__Stated problem__:
Count lines holding the string "Treat" in the data that follows. Reply with one number only.

# START OF The input

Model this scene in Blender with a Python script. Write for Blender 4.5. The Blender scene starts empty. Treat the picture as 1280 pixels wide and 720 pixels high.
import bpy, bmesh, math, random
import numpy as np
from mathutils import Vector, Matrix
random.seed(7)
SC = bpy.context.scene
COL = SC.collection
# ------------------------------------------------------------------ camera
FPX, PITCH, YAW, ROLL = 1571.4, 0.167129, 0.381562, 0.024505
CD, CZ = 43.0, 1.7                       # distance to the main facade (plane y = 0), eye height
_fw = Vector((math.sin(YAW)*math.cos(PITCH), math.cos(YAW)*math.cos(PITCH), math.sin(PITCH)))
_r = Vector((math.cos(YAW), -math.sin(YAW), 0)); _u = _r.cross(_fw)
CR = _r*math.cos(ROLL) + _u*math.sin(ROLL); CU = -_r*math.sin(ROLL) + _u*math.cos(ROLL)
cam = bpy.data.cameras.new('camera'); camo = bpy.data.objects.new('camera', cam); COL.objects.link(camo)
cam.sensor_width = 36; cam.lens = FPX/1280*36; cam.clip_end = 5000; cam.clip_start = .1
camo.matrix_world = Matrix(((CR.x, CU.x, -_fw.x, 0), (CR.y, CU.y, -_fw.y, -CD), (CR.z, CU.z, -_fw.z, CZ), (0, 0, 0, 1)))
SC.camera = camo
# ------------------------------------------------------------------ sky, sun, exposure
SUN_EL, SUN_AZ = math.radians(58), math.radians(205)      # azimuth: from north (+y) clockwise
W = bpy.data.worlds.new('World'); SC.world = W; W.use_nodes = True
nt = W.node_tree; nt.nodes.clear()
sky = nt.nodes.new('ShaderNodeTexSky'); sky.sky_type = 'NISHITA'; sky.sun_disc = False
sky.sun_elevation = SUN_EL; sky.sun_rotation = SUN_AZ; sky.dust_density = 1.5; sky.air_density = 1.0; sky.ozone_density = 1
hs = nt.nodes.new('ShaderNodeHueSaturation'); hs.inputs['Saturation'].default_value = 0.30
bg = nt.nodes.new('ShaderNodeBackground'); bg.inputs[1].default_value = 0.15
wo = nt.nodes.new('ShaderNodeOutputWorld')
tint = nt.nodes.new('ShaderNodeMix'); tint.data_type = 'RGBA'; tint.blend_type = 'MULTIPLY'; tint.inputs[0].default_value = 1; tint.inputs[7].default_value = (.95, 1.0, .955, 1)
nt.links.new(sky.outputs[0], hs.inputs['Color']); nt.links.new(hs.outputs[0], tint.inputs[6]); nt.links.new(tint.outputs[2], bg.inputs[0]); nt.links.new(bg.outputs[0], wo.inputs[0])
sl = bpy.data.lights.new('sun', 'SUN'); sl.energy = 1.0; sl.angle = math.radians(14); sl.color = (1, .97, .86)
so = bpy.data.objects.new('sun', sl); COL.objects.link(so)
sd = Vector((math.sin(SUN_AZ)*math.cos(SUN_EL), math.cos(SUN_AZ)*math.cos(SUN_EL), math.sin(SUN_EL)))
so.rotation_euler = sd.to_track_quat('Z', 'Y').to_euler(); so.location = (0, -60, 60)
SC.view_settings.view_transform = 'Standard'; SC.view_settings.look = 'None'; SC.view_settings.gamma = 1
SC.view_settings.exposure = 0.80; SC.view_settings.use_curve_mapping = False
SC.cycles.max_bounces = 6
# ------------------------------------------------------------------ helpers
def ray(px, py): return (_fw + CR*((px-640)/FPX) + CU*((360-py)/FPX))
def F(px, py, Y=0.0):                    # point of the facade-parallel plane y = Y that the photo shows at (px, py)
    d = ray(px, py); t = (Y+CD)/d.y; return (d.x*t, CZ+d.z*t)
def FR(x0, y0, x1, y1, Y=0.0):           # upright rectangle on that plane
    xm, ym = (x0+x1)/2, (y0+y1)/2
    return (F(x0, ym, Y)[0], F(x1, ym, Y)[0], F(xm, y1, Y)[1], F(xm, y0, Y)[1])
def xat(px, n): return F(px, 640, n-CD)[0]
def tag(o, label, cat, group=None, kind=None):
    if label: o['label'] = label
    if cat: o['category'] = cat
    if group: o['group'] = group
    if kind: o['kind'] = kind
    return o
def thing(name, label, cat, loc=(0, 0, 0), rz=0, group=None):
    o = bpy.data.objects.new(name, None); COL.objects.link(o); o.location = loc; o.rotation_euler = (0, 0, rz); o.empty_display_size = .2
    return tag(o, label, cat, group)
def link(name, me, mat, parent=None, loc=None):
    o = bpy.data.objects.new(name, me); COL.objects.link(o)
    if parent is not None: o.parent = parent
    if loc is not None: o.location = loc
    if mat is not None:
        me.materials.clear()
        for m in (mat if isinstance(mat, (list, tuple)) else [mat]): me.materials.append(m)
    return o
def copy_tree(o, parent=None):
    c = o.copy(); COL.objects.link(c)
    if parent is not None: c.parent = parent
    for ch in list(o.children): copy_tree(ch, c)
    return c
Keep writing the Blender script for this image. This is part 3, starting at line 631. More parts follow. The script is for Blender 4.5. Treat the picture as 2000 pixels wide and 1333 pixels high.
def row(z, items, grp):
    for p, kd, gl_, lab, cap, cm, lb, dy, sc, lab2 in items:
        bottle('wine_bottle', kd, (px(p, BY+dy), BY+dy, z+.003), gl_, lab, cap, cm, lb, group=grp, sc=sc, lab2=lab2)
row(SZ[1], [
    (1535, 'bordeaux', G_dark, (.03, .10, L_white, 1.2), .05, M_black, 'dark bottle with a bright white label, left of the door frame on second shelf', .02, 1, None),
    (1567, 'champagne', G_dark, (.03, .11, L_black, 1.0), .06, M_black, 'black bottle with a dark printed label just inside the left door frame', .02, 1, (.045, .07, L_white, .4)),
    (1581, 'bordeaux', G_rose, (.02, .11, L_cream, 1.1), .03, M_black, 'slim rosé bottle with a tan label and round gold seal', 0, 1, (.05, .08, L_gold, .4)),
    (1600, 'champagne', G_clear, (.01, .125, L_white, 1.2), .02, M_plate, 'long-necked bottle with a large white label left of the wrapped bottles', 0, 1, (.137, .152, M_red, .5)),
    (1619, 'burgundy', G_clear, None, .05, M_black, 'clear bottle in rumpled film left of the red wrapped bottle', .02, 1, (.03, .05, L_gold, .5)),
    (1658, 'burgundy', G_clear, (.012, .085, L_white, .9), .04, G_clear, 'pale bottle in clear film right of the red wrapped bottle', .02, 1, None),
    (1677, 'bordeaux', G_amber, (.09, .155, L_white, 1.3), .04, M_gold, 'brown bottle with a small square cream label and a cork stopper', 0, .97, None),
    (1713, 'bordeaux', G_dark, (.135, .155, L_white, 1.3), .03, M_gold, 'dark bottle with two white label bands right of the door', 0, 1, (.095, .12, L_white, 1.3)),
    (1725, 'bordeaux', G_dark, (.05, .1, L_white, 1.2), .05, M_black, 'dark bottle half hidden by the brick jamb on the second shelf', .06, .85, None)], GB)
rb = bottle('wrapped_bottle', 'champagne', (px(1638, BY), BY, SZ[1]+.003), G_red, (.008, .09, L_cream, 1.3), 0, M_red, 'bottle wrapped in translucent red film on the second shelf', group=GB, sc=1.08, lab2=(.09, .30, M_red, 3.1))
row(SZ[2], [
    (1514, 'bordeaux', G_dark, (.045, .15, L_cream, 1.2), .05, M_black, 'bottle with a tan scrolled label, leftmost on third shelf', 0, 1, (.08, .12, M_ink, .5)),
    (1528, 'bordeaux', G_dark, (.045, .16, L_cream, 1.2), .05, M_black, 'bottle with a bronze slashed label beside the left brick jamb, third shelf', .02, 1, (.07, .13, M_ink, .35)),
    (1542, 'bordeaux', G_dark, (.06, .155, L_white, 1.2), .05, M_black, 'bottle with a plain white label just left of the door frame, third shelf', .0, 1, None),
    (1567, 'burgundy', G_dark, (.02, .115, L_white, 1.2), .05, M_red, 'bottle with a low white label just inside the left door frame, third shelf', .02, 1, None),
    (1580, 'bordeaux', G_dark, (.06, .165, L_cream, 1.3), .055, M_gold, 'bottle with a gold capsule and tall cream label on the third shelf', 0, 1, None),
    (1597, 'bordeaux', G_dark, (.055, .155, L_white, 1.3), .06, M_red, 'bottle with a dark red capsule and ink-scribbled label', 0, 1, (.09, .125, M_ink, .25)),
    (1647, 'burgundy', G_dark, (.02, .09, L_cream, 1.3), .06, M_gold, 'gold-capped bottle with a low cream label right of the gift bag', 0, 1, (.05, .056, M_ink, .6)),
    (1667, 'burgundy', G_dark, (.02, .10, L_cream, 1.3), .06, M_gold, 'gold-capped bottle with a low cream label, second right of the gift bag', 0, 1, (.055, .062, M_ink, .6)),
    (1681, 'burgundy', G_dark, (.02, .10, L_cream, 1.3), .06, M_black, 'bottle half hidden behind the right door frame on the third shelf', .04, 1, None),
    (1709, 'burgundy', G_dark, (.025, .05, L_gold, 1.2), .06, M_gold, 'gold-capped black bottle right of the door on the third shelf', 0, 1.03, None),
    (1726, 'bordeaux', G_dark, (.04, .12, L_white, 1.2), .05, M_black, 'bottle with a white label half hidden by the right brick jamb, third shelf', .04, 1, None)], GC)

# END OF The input

__Solved problem__:
2